Friday, September 29, 2000

Whatever happened to fall?

I don’t know what the weather’s like where you’re at, but here in the northeastern U.S., it’s cold. Not as cold as it’s going to get, to be sure, but colder than it should be in late September. This is a continuation of a trend that’s been going on at least since summer. I can’t say I missed the usual endless days of 90 and 100 degree temperatures, but there was something odd about the not-so-hot hot season. And now, we seem to have lost fall.

I grew up in the Los Angeles area, where people pretend there are seasons but it’s mostly a formality. Some parts of the year are hotter than others, some are colder, some rain more. But you don’t have the extremes of 100 degrees with 100 percent humidity in the summer vs. 20 degrees with a foot of snow in the winter. And so you don’t get those delicate gradations in between--the gradual warming of spring, the growing awareness of a crispness in the air in fall. Fall has been one of my favorite parts of living in this part of the country. The month or so of hanging between weather types--too cold for a t-shirt, not yet cold enough for a jacket--where you could run around in a long-sleeved shirt and enjoy the clear light and the crunchy leaves and the lack of sweat. It’s a cool time of year.
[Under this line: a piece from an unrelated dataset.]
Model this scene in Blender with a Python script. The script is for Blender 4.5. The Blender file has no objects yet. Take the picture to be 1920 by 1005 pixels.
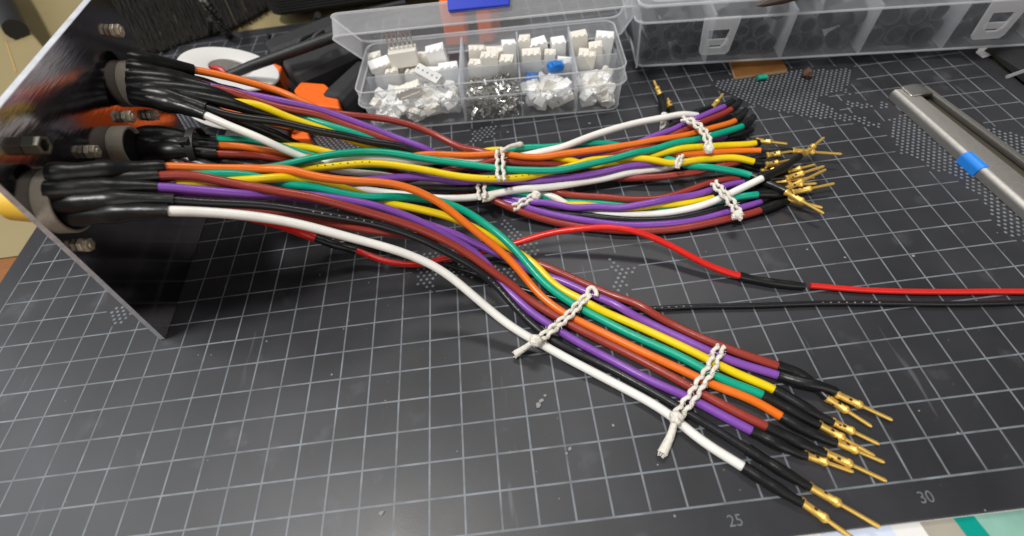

Especially cool this year, unfortunately. Downright blustery some mornings. Usually I stash a few transitional outfits in everybody’s closet and they’re good for about a month of procrastinating in bringing out the winter clothes. Usually I can wait until late October to haul out the heavy sweaters. Usually we don’t need the down jackets on Halloween. But here in late September, I’m already rummaging through storage bags in the morning looking for something warmer to wear.

Isn’t there supposed to be some global warming going on? Can we get some of that over here? Because I’m freezing, and I’m not ready to be freezing yet. Scientists will tell me that the warmer winter will be a sign of that warming, but it won’t be warm enough, and it needs to be warmer now. Temperature perception is definitely a matter of what you’re used to--I’ve worn essentially the same winter clothes for frigid 50-degree winter days in L.A., -20 winter days in Kansas City, and +20 winter days in New Jersey--and what I’m used to now is a little more temperate fall.

Come to think of it, I guess we already had it. In June.